Running workflows

When a workflow runs, one agent executes it: the runner. It works in the background and communicates through the workflow's channels: forms and interactive pages, Slack or Teams messages, emails.

What it can do

The runner can do exactly what the workflow was built with, no more and no less. The architect creates the capabilities (the components in each stage); the runner uses them. It exercises judgment in how it uses them, handling edge cases, choosing what to say, and deciding when to ask. What it can't do is invent a new tool or reach a system the workflow wasn't given. That's what keeps runs adaptable without going off-script.

Each stage is its own objective, and stages gate what comes after them. An action that's meant to happen after a review can't run until that review passes, and if the review is rejected, it doesn't run at all.

How it behaves with people

  • It asks focused questions when it genuinely needs input, and prefers proceeding with a reasonable assumption (and confirming it) over interrogating the user.
  • It avoids interrupting for status updates; pauses are reserved for decisions and information only a person can provide.
  • It writes user-facing text in plain language, in your business's terminology, not in internal field names or jargon.

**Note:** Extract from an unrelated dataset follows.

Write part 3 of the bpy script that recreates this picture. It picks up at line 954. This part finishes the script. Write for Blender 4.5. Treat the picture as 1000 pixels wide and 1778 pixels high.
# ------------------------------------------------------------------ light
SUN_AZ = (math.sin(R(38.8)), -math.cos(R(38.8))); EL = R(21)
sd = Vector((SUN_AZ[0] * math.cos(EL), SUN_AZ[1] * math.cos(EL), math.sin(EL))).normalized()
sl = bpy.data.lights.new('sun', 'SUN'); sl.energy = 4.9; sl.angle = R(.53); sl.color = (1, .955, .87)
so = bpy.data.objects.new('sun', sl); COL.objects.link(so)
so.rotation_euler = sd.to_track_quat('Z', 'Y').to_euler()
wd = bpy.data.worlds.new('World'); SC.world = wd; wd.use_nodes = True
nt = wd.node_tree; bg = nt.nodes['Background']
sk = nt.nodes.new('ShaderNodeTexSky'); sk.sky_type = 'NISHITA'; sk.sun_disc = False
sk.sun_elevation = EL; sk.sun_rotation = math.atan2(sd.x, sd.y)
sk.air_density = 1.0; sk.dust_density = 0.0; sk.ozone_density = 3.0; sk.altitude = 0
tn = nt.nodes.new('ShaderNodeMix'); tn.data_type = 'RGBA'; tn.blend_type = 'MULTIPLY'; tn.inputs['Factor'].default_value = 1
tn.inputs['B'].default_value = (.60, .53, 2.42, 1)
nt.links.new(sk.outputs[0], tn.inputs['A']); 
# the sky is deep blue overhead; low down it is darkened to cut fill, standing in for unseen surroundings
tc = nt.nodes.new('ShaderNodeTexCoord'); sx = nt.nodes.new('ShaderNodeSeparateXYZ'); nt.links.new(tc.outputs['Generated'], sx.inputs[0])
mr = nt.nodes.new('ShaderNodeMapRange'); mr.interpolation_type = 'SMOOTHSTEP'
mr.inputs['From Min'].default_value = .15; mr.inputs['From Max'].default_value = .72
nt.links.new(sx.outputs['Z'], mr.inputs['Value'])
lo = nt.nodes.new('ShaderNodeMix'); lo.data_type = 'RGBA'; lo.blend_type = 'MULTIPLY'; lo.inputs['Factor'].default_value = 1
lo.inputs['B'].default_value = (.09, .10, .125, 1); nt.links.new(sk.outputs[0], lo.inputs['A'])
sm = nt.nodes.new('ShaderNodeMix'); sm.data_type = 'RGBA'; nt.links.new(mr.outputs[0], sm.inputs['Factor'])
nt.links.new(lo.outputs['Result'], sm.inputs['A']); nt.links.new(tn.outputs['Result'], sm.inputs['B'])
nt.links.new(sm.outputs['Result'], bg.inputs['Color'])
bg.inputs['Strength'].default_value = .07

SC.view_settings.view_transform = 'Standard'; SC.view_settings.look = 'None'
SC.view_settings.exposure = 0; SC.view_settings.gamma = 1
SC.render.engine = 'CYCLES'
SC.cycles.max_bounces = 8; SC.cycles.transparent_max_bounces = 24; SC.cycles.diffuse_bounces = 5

When the runner hits a recoverable problem that affected a run's quality, such as a flaky API or ambiguous guidance, it reports what happened, and those reports become suggestions.

Seeing what happened

Two ways to check on runs:

  • The executions dashboard: every run of a workflow, its current state, and what happened at each step.
  • Ask the architect. It can pull up recent runs or find a specific one by its collected data ("the run for invoice 4021"), then explain what happened and why. If a run didn't go well, you can ask it to make a change and re-run that run with the same data to see if the fix works.